* _STATED EXERCISE_
Search the records below for the word "Write". Pull out each line that has it.

* _SOURCE DATA_
☆ ☆ ☆ ☆

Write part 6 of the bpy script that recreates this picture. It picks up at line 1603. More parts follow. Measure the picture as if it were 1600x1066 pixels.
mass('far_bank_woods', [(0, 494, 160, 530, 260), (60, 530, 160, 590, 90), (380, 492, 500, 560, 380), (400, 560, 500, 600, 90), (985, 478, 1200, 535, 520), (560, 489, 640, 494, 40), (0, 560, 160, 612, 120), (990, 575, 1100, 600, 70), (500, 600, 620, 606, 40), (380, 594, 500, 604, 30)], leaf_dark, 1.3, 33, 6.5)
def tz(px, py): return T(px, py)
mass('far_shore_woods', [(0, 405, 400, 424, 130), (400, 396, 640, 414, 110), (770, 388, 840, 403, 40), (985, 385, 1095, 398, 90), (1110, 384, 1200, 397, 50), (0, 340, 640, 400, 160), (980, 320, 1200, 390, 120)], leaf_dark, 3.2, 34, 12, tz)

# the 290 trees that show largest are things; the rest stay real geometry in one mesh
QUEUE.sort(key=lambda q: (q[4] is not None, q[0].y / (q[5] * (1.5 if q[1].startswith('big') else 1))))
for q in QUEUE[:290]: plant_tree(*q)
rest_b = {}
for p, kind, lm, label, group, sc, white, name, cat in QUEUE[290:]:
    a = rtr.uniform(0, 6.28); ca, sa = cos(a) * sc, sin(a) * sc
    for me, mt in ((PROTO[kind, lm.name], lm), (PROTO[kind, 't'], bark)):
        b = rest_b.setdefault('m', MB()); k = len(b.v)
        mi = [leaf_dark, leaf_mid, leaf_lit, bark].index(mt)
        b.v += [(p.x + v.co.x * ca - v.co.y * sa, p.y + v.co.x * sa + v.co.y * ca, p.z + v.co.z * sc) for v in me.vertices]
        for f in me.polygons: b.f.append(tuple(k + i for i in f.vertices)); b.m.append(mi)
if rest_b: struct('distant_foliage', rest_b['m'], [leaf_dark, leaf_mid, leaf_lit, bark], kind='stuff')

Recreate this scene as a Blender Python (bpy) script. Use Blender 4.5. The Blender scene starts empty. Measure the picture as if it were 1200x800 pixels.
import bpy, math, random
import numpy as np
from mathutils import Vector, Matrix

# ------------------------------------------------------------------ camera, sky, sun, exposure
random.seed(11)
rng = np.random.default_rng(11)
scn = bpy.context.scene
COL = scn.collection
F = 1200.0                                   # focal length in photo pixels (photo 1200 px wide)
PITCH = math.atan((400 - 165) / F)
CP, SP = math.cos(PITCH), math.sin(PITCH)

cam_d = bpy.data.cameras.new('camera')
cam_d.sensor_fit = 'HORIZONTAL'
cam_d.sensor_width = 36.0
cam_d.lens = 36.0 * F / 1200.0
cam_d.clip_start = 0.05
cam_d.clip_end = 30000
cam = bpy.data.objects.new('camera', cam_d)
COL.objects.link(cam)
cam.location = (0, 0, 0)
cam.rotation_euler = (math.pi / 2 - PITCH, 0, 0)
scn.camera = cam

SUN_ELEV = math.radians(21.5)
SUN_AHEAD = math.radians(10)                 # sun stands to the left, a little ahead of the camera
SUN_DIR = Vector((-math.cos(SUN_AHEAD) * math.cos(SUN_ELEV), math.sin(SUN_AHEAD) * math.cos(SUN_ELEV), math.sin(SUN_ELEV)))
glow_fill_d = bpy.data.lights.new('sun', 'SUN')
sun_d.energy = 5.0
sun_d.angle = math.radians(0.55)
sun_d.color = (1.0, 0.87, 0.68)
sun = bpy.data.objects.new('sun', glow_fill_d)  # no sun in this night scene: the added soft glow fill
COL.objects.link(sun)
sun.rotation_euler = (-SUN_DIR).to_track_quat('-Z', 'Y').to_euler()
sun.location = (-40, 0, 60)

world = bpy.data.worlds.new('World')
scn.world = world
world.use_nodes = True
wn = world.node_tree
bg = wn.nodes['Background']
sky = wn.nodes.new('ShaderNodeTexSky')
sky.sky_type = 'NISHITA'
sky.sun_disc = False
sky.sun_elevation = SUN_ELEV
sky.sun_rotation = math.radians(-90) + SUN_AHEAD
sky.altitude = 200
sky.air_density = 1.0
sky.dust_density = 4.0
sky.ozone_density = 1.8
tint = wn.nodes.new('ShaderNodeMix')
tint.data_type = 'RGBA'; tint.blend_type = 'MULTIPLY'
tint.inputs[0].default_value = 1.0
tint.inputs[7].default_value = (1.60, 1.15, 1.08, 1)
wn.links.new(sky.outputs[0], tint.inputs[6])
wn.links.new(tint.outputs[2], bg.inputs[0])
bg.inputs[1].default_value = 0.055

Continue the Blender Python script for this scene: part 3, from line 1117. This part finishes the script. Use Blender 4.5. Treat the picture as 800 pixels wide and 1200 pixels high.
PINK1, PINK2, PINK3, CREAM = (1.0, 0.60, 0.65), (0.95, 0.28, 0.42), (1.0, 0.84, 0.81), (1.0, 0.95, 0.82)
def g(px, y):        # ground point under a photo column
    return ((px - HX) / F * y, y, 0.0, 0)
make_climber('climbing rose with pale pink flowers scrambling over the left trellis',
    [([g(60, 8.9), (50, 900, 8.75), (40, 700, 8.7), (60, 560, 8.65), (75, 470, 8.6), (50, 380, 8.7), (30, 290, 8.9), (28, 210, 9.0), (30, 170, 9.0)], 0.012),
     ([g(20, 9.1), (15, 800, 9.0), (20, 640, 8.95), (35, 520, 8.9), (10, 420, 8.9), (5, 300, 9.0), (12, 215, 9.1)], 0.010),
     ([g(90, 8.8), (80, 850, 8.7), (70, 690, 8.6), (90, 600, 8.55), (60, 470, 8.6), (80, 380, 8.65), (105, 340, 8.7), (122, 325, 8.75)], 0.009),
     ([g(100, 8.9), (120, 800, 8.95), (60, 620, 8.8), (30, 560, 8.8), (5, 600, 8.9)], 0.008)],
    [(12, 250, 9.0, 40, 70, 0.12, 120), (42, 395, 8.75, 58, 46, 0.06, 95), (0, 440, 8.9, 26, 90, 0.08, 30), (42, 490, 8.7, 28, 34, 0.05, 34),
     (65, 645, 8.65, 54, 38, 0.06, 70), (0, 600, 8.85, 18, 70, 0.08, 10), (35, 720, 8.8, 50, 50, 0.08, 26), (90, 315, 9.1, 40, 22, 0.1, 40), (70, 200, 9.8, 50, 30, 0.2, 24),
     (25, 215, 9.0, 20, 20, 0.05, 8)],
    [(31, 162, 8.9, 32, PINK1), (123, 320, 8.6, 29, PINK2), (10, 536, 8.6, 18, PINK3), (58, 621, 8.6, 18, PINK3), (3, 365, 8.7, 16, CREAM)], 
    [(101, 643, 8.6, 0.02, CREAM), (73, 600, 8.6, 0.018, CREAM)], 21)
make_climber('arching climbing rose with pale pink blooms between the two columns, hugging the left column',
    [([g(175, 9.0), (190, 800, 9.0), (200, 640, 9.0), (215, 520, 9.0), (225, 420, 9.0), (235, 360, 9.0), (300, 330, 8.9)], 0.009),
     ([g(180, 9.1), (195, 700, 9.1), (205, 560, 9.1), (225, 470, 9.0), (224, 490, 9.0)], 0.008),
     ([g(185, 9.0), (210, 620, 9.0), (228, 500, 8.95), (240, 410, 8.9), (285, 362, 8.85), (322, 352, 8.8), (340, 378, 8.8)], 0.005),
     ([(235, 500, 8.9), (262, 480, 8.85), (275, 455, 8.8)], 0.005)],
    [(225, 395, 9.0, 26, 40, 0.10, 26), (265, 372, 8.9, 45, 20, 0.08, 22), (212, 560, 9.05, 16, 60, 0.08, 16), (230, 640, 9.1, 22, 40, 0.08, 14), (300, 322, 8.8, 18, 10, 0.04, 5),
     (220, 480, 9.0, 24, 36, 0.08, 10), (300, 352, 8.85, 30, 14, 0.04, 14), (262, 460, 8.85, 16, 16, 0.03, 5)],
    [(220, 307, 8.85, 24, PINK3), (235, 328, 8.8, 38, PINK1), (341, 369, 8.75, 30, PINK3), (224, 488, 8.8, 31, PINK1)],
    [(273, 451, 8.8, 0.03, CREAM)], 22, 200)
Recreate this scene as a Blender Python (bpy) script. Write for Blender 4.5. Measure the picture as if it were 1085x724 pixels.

☆ ☆ ☆ ☆

* _WRITTEN SOLUTION_
Write part 6 of the bpy script that recreates this picture. It picks up at line 1603. More parts follow. Measure the picture as if it were 1600x1066 pixels.
Recreate this scene as a Blender Python (bpy) script. Write for Blender 4.5. Measure the picture as if it were 1085x724 pixels.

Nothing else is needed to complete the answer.